Carta docente Tribunale condanna il Ministero dell’Istruzione e del Merito a dare i 2.500 euro sottratti all’insegnante nei cinque anni di supplenze. La Carta docente è uno strumento di sostegno alla didattica annua e spetta anche ai docenti non di ruolo. Il presidente Pacifico sostiene che è importante fare ricorso e recuperare i fondi arretrati in un’unica soluzione
Carta docente Tribunale condanna il Ministero a dare i 2.500 euro sottratti negli anni di supplenza all’insegnante per svolgere la sua formazione professionale.

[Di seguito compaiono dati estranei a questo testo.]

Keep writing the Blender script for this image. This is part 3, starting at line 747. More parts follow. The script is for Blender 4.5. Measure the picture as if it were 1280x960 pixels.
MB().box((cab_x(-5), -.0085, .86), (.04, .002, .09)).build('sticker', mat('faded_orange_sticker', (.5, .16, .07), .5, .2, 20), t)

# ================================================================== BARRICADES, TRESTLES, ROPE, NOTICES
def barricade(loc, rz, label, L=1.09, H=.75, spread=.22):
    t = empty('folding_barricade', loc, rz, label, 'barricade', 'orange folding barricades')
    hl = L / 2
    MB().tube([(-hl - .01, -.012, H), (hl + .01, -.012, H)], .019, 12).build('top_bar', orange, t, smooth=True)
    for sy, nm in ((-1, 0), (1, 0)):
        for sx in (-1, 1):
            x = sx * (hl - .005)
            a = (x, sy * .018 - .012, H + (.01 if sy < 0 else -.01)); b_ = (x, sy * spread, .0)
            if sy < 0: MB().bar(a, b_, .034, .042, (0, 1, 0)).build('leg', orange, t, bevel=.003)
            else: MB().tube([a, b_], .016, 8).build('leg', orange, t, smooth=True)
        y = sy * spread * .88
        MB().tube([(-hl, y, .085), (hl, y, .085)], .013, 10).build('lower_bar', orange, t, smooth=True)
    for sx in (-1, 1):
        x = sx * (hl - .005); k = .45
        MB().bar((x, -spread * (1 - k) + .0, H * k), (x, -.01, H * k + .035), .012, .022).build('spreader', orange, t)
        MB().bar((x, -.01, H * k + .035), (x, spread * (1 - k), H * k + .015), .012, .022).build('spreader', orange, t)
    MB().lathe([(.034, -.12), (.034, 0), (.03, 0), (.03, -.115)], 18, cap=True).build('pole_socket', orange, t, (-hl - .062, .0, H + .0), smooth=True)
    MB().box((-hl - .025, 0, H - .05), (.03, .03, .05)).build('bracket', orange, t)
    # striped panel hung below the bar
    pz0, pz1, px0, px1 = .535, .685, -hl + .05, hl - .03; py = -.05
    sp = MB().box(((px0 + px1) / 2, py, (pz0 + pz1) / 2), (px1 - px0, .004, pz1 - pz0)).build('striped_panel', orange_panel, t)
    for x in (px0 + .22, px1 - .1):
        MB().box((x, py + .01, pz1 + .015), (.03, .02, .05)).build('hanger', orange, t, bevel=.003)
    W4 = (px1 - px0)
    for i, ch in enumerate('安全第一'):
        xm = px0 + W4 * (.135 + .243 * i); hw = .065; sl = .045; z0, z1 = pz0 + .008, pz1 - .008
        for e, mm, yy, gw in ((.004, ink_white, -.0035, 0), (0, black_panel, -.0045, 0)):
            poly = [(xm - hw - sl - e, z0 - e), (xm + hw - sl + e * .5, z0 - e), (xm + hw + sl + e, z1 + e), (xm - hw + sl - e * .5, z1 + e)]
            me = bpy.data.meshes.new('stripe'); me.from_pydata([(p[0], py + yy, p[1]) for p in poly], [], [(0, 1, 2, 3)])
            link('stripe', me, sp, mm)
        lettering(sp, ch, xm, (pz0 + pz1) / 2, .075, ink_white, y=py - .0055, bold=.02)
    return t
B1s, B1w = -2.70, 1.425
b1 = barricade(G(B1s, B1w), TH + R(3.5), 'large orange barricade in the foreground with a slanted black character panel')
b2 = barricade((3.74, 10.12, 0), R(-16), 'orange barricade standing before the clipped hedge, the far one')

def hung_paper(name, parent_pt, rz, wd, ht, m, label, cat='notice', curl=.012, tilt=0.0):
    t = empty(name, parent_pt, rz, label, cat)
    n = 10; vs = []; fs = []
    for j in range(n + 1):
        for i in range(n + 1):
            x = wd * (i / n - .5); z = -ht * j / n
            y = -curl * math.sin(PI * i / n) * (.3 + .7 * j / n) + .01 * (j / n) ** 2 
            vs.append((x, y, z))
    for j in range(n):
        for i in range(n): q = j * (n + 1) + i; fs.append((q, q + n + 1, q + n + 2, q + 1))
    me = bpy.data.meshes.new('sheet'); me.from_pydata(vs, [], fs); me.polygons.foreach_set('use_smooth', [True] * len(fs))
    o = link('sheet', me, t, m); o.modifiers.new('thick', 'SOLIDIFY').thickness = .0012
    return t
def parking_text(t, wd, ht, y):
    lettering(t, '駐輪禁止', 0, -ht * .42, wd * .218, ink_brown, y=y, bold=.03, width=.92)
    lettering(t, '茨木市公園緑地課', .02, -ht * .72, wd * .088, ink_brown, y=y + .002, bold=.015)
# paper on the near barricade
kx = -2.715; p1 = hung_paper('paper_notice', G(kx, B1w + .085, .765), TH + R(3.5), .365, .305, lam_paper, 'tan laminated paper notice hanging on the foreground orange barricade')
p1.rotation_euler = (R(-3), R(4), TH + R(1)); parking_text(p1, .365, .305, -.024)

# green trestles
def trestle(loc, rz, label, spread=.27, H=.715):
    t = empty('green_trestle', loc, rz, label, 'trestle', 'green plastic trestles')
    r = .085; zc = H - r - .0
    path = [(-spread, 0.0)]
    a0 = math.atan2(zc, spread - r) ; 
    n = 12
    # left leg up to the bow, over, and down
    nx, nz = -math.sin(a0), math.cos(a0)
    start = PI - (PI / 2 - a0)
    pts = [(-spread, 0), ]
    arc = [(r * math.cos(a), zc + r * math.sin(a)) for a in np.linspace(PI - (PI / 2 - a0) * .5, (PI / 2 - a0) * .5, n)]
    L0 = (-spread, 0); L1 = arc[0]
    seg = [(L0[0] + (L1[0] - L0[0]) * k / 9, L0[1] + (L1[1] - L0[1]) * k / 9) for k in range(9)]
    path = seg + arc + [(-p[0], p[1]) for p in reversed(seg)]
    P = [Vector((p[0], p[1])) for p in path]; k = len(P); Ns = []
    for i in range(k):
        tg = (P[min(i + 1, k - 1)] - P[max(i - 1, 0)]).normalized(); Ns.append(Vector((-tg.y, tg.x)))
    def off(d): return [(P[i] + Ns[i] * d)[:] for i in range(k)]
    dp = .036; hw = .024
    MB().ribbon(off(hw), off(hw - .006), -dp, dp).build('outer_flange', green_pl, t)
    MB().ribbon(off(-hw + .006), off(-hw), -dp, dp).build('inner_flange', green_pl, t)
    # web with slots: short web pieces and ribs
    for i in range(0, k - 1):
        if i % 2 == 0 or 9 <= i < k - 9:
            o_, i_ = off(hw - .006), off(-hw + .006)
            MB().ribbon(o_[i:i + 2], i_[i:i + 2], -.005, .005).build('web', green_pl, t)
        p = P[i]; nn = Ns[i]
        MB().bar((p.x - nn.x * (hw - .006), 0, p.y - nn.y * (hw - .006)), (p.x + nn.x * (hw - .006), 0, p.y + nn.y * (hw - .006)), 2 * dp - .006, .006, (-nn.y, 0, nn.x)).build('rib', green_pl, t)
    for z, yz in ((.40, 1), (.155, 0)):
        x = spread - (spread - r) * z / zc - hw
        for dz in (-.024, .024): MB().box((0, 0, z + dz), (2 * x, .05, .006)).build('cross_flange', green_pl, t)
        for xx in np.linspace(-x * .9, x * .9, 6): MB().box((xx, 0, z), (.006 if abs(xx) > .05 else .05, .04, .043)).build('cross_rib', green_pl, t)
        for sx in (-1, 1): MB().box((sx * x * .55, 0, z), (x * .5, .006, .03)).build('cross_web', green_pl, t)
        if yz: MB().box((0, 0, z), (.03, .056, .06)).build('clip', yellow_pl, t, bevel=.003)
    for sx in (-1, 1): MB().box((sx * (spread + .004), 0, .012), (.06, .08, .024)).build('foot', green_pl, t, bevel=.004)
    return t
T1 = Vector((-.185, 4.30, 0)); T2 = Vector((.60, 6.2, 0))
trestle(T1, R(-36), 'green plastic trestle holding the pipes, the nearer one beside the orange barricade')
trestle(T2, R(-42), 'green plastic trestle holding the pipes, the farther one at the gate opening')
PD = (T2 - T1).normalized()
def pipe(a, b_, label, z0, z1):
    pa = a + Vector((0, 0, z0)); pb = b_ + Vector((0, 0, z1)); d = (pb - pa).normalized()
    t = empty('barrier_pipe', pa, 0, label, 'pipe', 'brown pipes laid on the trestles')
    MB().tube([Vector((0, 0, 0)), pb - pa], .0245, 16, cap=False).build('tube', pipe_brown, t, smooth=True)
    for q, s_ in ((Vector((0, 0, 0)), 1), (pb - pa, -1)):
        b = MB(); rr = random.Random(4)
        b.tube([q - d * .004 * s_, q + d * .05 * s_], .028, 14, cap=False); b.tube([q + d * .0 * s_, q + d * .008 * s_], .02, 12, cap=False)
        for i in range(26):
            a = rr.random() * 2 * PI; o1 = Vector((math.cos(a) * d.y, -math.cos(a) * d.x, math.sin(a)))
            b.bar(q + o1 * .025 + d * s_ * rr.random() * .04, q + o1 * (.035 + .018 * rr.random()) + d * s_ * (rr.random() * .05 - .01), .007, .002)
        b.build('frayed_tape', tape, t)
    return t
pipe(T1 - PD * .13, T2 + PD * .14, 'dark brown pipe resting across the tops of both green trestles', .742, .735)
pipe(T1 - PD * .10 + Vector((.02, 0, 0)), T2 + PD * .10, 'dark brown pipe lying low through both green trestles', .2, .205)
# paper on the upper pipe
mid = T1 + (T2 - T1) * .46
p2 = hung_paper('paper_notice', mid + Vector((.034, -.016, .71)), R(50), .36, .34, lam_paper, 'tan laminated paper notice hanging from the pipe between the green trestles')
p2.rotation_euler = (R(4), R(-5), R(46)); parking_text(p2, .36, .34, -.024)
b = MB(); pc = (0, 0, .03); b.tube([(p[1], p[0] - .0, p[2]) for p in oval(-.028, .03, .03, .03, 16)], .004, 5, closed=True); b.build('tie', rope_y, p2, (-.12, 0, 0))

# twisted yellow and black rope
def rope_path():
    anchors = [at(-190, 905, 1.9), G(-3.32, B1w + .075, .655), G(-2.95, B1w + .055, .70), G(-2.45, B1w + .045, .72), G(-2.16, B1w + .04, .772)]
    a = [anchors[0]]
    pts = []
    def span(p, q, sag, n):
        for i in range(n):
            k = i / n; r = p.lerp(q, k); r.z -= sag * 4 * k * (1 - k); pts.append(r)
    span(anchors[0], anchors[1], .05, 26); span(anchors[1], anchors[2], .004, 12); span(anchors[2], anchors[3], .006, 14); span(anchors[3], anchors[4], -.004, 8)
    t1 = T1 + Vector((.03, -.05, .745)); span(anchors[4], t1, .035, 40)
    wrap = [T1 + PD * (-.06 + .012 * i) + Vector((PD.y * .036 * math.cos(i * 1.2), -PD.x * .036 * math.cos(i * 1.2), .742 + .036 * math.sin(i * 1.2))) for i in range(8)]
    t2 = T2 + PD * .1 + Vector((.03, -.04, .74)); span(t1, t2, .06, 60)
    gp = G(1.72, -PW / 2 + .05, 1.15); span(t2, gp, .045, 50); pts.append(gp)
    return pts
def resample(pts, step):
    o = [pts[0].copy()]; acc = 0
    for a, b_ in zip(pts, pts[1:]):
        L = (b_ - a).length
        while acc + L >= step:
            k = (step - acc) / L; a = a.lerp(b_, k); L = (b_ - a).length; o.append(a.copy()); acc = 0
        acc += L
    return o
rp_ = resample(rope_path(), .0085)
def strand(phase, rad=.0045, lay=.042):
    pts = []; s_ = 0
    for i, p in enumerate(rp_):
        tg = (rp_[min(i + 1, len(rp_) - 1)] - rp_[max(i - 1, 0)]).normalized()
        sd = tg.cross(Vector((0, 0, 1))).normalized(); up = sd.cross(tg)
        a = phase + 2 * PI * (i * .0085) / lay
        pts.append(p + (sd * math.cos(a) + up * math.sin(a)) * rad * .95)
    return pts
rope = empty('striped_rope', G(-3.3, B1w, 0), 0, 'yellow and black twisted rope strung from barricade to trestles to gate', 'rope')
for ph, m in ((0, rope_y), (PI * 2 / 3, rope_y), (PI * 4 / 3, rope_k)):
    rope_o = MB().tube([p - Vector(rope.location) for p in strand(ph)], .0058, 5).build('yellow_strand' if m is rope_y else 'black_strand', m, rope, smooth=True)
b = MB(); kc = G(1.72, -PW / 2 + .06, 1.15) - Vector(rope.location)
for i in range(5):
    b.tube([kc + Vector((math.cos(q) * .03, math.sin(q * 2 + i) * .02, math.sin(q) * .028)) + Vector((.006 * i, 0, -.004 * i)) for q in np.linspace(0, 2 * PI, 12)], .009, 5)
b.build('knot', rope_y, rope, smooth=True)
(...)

Carta docente Tribunale condanna a risarcire l’insegnante
Il Tribunale del lavoro di Barcellona Pozzo di Gotto ha accolto la richiesta formulata dai legali ANIEF in difesa di un insegnante che ha svolto supplenze tra il 2016 e il 2023 senza ricevere i 500 euro annuali della Carta del docente.
Le parole della Corte
“La Carta docente – come afferma la sentenza della Corte messinese – è uno strumento di sostegno alla didattica annua e spetta, pertanto, anche ai docenti non di ruolo che siano titolari di contratti per supplenze fino al termine dell’anno scolastico o delle attività didattiche, ai sensi dell’art. 4 comma 1 e 2 della legge 124/1999, in quanto anche per essi è ravvisabile la connessione temporale che il legislatore ha inteso stabilire tra lo specifico strumento di formazione costituito da detta Carta docente ed il carattere annuale della didattica”.

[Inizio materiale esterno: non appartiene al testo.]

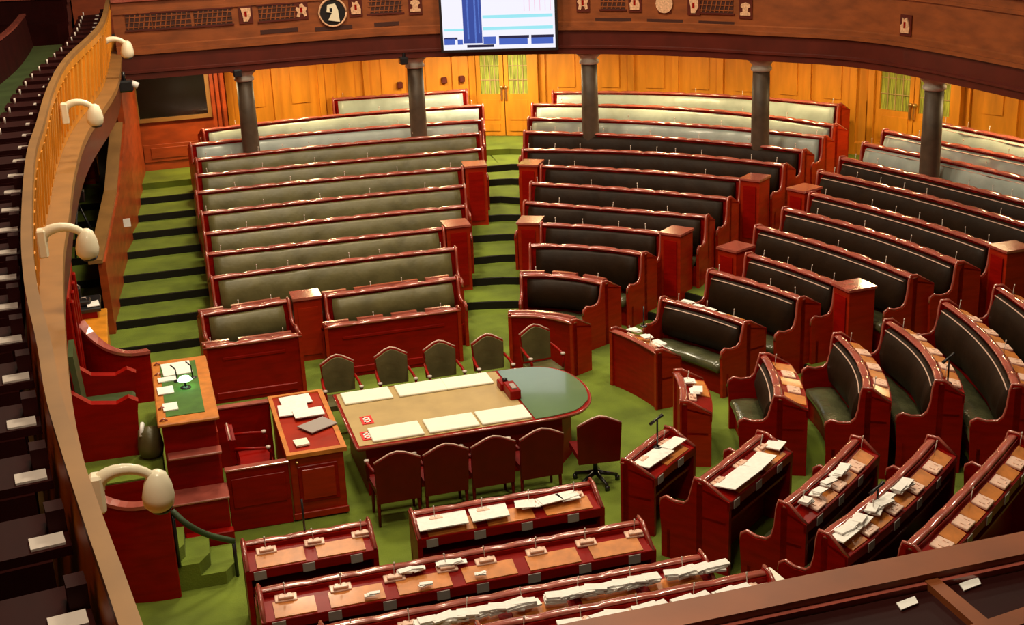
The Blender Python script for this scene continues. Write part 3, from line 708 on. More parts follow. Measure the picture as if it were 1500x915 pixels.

Fare giustizia con il ricorso ANIEF
“Dinanzi a una posizione così netta della Suprema Corte di Cassazione – afferma il presidente nazionale Anief, Marcello Pacifico – risulta davvero difficile che i tribunali possano trovare argomenti contrari per negare la richiesta di pagamento della card annuale da 500 euro fino a sei anni scolastici arretrati e quindi recuperare fino 3.500 euro in un’unica soluzione come è accaduto qualche giorno fa presso il Tribunale di Firenze. Ancora di più perché prima della Cassazione si erano espressi con medesimi argomenti anche il Consiglio di Stato e la Corte di Giustizia europea. Sarebbe dunque davvero un peccato non presentare ricorso gratuito con Anief per chiedere spiegazioni al giudice del lavoro e perdere l’occasione per recuperare il maltolto e fare giustizia”.